«Macondo, la nostra utopia in riva al mare»

Elisa e Andrea scommettono per il sesto anno sul chiosco agli Alberoni che offre solo prodotti freschi

LIDO. Non è facile da raggiungere, il chiosco Macondo. All’inizio della diga degli Alberoni, ci si arriva solo a piedi, in bicicletta o in barca.

Davanti c’è nient’altro che spiaggia e mare. Alle spalle l’oasi del Wwf, paradiso verde e incontaminato. Solo in lontananza, con i cantieri del Mose nella bocca di porto, c’è l’uomo e la sua invadenza.

Una “scomodità” immersa nella natura, chi ci va sa cosa trova: lettini per stendersi, un pergolato all’ombra, limonate e frullati fatti sul momento, biscotti sfornati da pasticcerie locali, insalate e pesce fresco.

Guai a chiedere una bibita gassata. Il 25 aprile, per il sesto anno di fila, il Macondo ha riaperto: «Iniziamo la stagione ad aprile e chiudiamo a settembre», spiega Elisa Zanella, «all’inizio è stata dura, ma adesso ogni anno va meglio».

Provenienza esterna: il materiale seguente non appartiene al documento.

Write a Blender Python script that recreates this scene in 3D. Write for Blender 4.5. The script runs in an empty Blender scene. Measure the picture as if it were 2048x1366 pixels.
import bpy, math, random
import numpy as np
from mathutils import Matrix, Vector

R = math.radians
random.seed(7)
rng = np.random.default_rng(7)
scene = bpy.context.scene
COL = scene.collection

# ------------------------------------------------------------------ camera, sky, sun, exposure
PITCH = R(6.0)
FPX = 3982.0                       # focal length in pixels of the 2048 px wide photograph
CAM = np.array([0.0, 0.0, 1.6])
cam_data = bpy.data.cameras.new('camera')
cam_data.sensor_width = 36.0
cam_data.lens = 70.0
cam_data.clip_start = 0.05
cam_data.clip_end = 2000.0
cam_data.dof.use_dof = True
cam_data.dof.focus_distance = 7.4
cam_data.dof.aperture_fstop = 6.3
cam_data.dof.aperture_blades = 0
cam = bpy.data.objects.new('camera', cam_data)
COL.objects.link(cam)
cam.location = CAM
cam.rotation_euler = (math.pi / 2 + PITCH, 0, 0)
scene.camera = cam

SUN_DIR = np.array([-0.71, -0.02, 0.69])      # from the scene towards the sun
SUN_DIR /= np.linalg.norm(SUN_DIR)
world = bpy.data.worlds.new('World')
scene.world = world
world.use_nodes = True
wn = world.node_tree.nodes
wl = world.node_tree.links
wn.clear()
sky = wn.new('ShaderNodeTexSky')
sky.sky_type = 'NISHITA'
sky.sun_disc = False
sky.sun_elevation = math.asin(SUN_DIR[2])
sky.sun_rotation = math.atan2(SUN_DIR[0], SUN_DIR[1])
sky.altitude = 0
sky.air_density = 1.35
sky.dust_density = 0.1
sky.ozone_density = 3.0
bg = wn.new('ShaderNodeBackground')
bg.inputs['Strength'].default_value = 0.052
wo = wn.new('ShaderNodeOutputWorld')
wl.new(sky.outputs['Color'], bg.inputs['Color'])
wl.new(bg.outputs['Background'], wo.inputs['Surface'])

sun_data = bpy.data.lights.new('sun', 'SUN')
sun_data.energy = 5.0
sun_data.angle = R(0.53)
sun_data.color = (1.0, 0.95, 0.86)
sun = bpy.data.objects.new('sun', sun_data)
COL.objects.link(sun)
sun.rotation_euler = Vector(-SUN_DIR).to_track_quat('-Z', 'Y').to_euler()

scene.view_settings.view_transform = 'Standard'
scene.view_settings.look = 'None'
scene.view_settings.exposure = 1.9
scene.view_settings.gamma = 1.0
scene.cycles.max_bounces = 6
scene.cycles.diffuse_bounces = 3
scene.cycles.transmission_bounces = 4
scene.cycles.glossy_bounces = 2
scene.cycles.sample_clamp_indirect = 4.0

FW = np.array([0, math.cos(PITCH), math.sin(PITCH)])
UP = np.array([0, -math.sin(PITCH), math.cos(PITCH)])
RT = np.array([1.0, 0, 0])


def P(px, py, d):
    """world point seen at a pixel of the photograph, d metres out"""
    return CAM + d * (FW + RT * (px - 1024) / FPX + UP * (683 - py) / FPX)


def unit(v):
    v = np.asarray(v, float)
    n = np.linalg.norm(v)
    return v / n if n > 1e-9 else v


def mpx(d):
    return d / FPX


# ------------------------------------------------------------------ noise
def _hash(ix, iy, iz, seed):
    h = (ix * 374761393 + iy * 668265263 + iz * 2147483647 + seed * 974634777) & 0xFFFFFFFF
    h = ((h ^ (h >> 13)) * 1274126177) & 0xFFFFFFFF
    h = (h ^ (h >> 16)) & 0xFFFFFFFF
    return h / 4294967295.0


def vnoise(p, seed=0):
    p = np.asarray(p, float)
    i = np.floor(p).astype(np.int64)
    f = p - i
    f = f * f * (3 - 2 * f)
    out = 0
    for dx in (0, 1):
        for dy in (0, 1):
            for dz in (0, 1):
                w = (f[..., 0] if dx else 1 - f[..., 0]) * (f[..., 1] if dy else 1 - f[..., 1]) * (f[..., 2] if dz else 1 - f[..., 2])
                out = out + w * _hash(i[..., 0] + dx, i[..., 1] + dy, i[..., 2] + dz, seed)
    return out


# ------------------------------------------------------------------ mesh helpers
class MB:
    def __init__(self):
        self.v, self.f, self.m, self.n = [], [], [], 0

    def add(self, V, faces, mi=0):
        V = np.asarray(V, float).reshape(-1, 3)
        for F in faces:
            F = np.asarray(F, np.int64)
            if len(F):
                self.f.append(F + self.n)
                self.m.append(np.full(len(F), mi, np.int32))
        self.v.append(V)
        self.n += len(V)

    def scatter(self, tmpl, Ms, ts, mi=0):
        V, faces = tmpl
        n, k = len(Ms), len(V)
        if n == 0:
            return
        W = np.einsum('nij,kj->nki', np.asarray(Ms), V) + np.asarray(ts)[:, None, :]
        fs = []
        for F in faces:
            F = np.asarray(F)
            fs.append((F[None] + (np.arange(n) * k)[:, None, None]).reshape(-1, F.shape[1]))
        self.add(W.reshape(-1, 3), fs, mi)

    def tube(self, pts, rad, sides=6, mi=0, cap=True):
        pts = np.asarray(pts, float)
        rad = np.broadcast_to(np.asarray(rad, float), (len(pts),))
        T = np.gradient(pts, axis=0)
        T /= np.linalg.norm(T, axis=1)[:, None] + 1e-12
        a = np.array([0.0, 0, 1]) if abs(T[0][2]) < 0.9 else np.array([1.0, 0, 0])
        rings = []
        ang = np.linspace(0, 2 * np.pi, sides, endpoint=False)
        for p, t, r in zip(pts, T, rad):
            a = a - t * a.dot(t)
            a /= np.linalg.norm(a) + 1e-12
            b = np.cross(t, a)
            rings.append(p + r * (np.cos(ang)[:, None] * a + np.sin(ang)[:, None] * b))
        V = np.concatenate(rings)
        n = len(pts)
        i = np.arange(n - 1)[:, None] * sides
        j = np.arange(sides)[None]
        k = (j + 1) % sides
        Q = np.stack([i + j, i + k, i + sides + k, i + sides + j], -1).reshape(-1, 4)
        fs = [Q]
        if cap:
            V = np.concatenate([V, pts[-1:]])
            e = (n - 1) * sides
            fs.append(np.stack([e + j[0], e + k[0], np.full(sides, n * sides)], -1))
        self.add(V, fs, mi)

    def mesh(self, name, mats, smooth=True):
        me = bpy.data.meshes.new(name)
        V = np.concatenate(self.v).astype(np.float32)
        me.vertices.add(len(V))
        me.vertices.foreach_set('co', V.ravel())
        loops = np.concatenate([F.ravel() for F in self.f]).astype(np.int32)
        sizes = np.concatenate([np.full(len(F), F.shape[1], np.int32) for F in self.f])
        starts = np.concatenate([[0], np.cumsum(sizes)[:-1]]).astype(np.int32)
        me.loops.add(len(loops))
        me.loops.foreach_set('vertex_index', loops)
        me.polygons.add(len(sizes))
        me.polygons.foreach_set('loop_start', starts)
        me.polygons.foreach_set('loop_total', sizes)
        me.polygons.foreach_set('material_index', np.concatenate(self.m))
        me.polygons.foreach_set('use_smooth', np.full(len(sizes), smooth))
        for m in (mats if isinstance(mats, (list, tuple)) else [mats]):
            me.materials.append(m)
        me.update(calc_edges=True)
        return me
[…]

Lei e il marito, Andrea Garbeglio, gestiscono questa piccola utopia in riva al mare. Entrambi lidensi, lui è un “ex bancario pentito” che oggi, oltre al chiosco, ha una tabaccheria a Venezia; Elisa, invece, si è diplomata al liceo psico-pedagogico e poi si è divisa tra un lavoro e l’altro.

Negli anni, il chiosco è diventato un punto di riferimento. Lo dimostra la folla del primo giorno d’apertura, come se fosse una domenica d’estate.

«Arrivano dal Lido, da Pellestrina, da Venezia» spiega Andrea «si è creata una bella comunità di amici, di tutte le età». Oltre ai concerti di musica, quest’anno è in cantiere anche qualche serata di cinema all’aperto. Niente, tra cibi e bevande, è industriale. Solo prodotti freschi. «Come le merende di una volta», precisa Andrea. Così isolato dal resto del Lido, l’unico modo per far arrivare i rifornimenti è dalla spiaggia.

Grazie a una concessione del Comune, due volte al giorno (mattina e sera) una jeep porta i viveri e la spazzatura. C’è anche la vena creativa dei ragazzi, dietro ai colori dei tavolini e del bancone del Macondo.

L’anno scorso, gli studenti dell’artistico, con 28 progetti diversi, hanno ridipinto il pavimento; a maggio prossimo, invece, trasformeranno il legno portato dal mare in sculture. Perché tutti - famiglie con passeggini, cani, lettori solitari o comitive di amici – si sentono parte di questo “incantesimo”.

«È il nome Macondo» dice ancora Elisa «deriva proprio da questa idea: come nel capolavoro di Marquez, cerchiamo di trasmettere la magia di questo posto. Se uno se ne innamora, poi ci torna».